Work to complete: Repeat exactly the lines running from the first line of the data to the line containing "LAMP_W = 36.0", both ends included, and nothing else; drop the pictures.

# Start of Data extract

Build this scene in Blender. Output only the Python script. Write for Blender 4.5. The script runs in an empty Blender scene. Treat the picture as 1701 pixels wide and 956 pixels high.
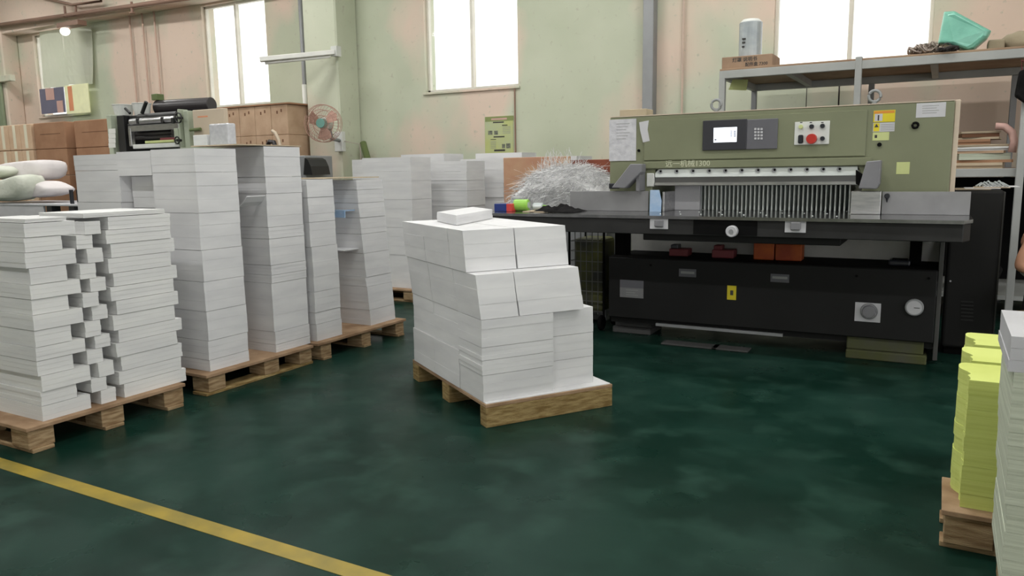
import bpy, bmesh, math, random
from math import sin, cos, pi, radians, sqrt, atan2
from mathutils import Vector, Matrix
random.seed(7)
scene = bpy.context.scene
COL = scene.collection

# ------------------------------------------------------------------ camera
FPX, CAMH = 1276.0, 1.25
PITCH, YAW, ROLL = radians(8.65), radians(29.2), radians(0.87)
fw = Vector((-sin(YAW)*cos(PITCH), cos(YAW)*cos(PITCH), -sin(PITCH)))
_r = Vector((cos(YAW), sin(YAW), 0)); _u = _r.cross(fw)
rt = _r*cos(-ROLL) + _u*sin(-ROLL); up = -_r*sin(-ROLL) + _u*cos(-ROLL)
cam_data = bpy.data.cameras.new('camera'); cam = bpy.data.objects.new('camera', cam_data); COL.objects.link(cam)
cam_data.sensor_width = 36.0; cam_data.lens = FPX/1701*36.0; cam_data.clip_end = 200
cam.matrix_world = Matrix(((rt.x, up.x, -fw.x, 0), (rt.y, up.y, -fw.y, 0), (rt.z, up.z, -fw.z, CAMH), (0, 0, 0, 1)))
scene.camera = cam
def _ray(x, y): return fw + rt*((x-850.5)/FPX) - up*((y-478.0)/FPX)
def PY(x, y, Y): d = _ray(x, y); t = Y/d.y; return Vector((d.x*t, Y, CAMH+d.z*t))       # photo point on a plane of depth Y
def PX(x, y, X): d = _ray(x, y); t = X/d.x; return Vector((X, d.y*t, CAMH+d.z*t))
def PZ(x, y, z): d = _ray(x, y); t = (z-CAMH)/d.z; return Vector((d.x*t, d.y*t, z))

# ------------------------------------------------------------------ world, lamps, exposure
world = bpy.data.worlds.new('sky'); scene.world = world; world.use_nodes = True
bgn = world.node_tree.nodes['Background']; bgn.inputs[0].default_value = (1.0, 0.995, 0.99, 1); bgn.inputs[1].default_value = 1.6
scene.view_settings.view_transform = 'Standard'; scene.view_settings.look = 'None'
scene.view_settings.exposure = 0.13; scene.view_settings.gamma = 1.0
scene.view_settings.use_curve_mapping = False
LAMP_W = 36.0            # each ceiling fitting

# ------------------------------------------------------------------ materials
def lin(c):
    c /= 255.0
    return c/12.92 if c <= 0.04045 else ((c+0.055)/1.055)**2.4
def rgb(r, g, b): return (lin(r), lin(g), lin(b), 1.0)
MATS = {}
def mat(name, c, rough=0.6, metal=0.0, c2=None, scale=4.0, bump=0.0, bscale=60.0, stretch=(1, 1, 1), emit=None, spec=0.5, detail=4.0, lo=0.35, hi=0.65, alpha=None):
    if name in MATS: return MATS[name]
    m = bpy.data.materials.new(name); m.use_nodes = True
    nt = m.node_tree; b = nt.nodes['Principled BSDF']
    b.inputs['Base Color'].default_value = c; b.inputs['Roughness'].default_value = rough; b.inputs['Metallic'].default_value = metal
    b.inputs['Specular IOR Level'].default_value = spec
    tc = nt.nodes.new('ShaderNodeTexCoord'); mp = nt.nodes.new('ShaderNodeMapping'); mp.inputs['Scale'].default_value = stretch
    geo = nt.nodes.new('ShaderNodeNewGeometry')
    nt.links.new(geo.outputs['Position'], mp.inputs['Vector'])
    if c2 is None: c2 = tuple(min(1, v*0.88) for v in c[:3])+(1,)
    n = nt.nodes.new('ShaderNodeTexNoise'); n.inputs['Scale'].default_value = scale; n.inputs['Detail'].default_value = detail
    nt.links.new(mp.outputs[0], n.inputs['Vector'])
    cr = nt.nodes.new('ShaderNodeMapRange'); cr.inputs[1].default_value = lo; cr.inputs[2].default_value = hi
    nt.links.new(n.outputs[0], cr.inputs[0])
    mx = nt.nodes.new('ShaderNodeMix'); mx.data_type = 'RGBA'; mx.inputs[6].default_value = c; mx.inputs[7].default_value = c2
    nt.links.new(cr.outputs[0], mx.inputs[0]); nt.links.new(mx.outputs[2], b.inputs['Base Color'])
    if bump > 0:
        n2 = nt.nodes.new('ShaderNodeTexNoise'); n2.inputs['Scale'].default_value = bscale; n2.inputs['Detail'].default_value = 3
        nt.links.new(mp.outputs[0], n2.inputs['Vector'])
        bp = nt.nodes.new('ShaderNodeBump'); bp.inputs['Strength'].default_value = bump; bp.inputs['Distance'].default_value = 0.01
        nt.links.new(n2.outputs[0], bp.inputs['Height']); nt.links.new(bp.outputs[0], b.inputs['Normal'])
    if emit: b.inputs['Emission Color'].default_value = emit[0]; b.inputs['Emission Strength'].default_value = emit[1]
    if alpha is not None: b.inputs['Alpha'].default_value = alpha
    MATS[name] = m
    return m
def glass_mat():
    m = bpy.data.materials.new('window_glass'); m.use_nodes = True; nt = m.node_tree; nt.nodes.clear()
    o = nt.nodes.new('ShaderNodeOutputMaterial'); t = nt.nodes.new('ShaderNodeBsdfTransparent'); g = nt.nodes.new('ShaderNodeBsdfGlossy')
    t.inputs[0].default_value = (0.97, 0.98, 0.97, 1); g.inputs['Roughness'].default_value = 0.05
    mx = nt.nodes.new('ShaderNodeMixShader'); mx.inputs[0].default_value = 0.04
    nt.links.new(t.outputs[0], mx.inputs[1]); nt.links.new(g.outputs[0], mx.inputs[2]); nt.links.new(mx.outputs[0], o.inputs[0])
    return m
M = {}
M['paper'] = mat('paper_edges', rgb(222, 222, 223), 0.85, c2=rgb(212, 212, 214), scale=3.0, stretch=(1, 1, 5), spec=0.2)
M['paper_warm'] = mat('paper_warm', rgb(226, 226, 224), 0.85, c2=rgb(214, 214, 214), scale=2.2, stretch=(1, 1, 5), spec=0.2)
M['paper_grey'] = mat('paper_greyish', rgb(196, 202, 184), 0.85, c2=rgb(176, 182, 164), scale=3, bump=0.12, bscale=6, stretch=(1, 1, 45), spec=0.2)
M['paper_yellow'] = mat('paper_yellow', rgb(208, 218, 128), 0.85, c2=rgb(196, 206, 114), scale=3, bump=0.05, bscale=6, stretch=(1, 1, 45), spec=0.2)
M['cardboard'] = mat('cardboard', rgb(196, 168, 142), 0.85, c2=rgb(180, 152, 126), scale=5, spec=0.2)
M['cardboard_dark'] = mat('cardboard_dark', rgb(168, 130, 102), 0.85, c2=rgb(154, 116, 90), scale=5, spec=0.2)
M['cardboard_sheet'] = mat('cardboard_sheet', rgb(196, 180, 156), 0.85, c2=rgb(182, 166, 142), scale=5, spec=0.2)
M['tape'] = mat('packing_tape', rgb(246, 238, 214), 0.2, spec=0.7)  # near-white, so the colour itself carries the tape's glossy highlight
M['tape_dark'] = mat('box_seam', rgb(112, 76, 52), 0.8)
M['wood'] = mat('pallet_wood', rgb(178, 154, 120), 0.8, c2=rgb(134, 108, 78), scale=5, bump=0.4, bscale=30, stretch=(2, 2, 14), spec=0.2)
M['wood_ply'] = mat('pallet_plywood', rgb(172, 144, 116), 0.8, c2=rgb(142, 114, 88), scale=7, bump=0.3, bscale=40, spec=0.2)
M['wood_beam'] = mat('pallet_beam', rgb(172, 150, 104), 0.8, c2=rgb(126, 102, 62), scale=4, bump=0.5, bscale=25, stretch=(3, 3, 18), spec=0.2)
M['wood_red'] = mat('reddish_board', rgb(202, 168, 136), 0.7, c2=rgb(188, 142, 116), scale=4, spec=0.3)
M['wood_deep'] = mat('dark_red_board', rgb(146, 84, 64), 0.7, c2=rgb(112, 58, 44), scale=4, spec=0.3)
M['machine_green'] = mat('machine_green_paint', rgb(126, 130, 104), 0.45, c2=rgb(118, 122, 97), scale=2.0, spec=0.4)
M['machine_edge'] = mat('machine_edge_trim', rgb(206, 190, 170), 0.5)
M['black'] = mat('machine_black_paint', rgb(30, 30, 30), 0.6, c2=rgb(26, 26, 26), scale=3, spec=0.25)
M['black2'] = mat('black_fascia', rgb(44, 44, 44), 0.55, c2=rgb(36, 36, 36), scale=6, spec=0.3)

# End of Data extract

Exercise result:
Build this scene in Blender. Output only the Python script. Write for Blender 4.5. The script runs in an empty Blender scene. Treat the picture as 1701 pixels wide and 956 pixels high.
import bpy, bmesh, math, random
from math import sin, cos, pi, radians, sqrt, atan2
from mathutils import Vector, Matrix
random.seed(7)
scene = bpy.context.scene
COL = scene.collection

# ------------------------------------------------------------------ camera
FPX, CAMH = 1276.0, 1.25
PITCH, YAW, ROLL = radians(8.65), radians(29.2), radians(0.87)
fw = Vector((-sin(YAW)*cos(PITCH), cos(YAW)*cos(PITCH), -sin(PITCH)))
_r = Vector((cos(YAW), sin(YAW), 0)); _u = _r.cross(fw)
rt = _r*cos(-ROLL) + _u*sin(-ROLL); up = -_r*sin(-ROLL) + _u*cos(-ROLL)
cam_data = bpy.data.cameras.new('camera'); cam = bpy.data.objects.new('camera', cam_data); COL.objects.link(cam)
cam_data.sensor_width = 36.0; cam_data.lens = FPX/1701*36.0; cam_data.clip_end = 200
cam.matrix_world = Matrix(((rt.x, up.x, -fw.x, 0), (rt.y, up.y, -fw.y, 0), (rt.z, up.z, -fw.z, CAMH), (0, 0, 0, 1)))
scene.camera = cam
def _ray(x, y): return fw + rt*((x-850.5)/FPX) - up*((y-478.0)/FPX)
def PY(x, y, Y): d = _ray(x, y); t = Y/d.y; return Vector((d.x*t, Y, CAMH+d.z*t))       # photo point on a plane of depth Y
def PX(x, y, X): d = _ray(x, y); t = X/d.x; return Vector((X, d.y*t, CAMH+d.z*t))
def PZ(x, y, z): d = _ray(x, y); t = (z-CAMH)/d.z; return Vector((d.x*t, d.y*t, z))

# ------------------------------------------------------------------ world, lamps, exposure
world = bpy.data.worlds.new('sky'); scene.world = world; world.use_nodes = True
bgn = world.node_tree.nodes['Background']; bgn.inputs[0].default_value = (1.0, 0.995, 0.99, 1); bgn.inputs[1].default_value = 1.6
scene.view_settings.view_transform = 'Standard'; scene.view_settings.look = 'None'
scene.view_settings.exposure = 0.13; scene.view_settings.gamma = 1.0
scene.view_settings.use_curve_mapping = False
LAMP_W = 36.0            # each ceiling fitting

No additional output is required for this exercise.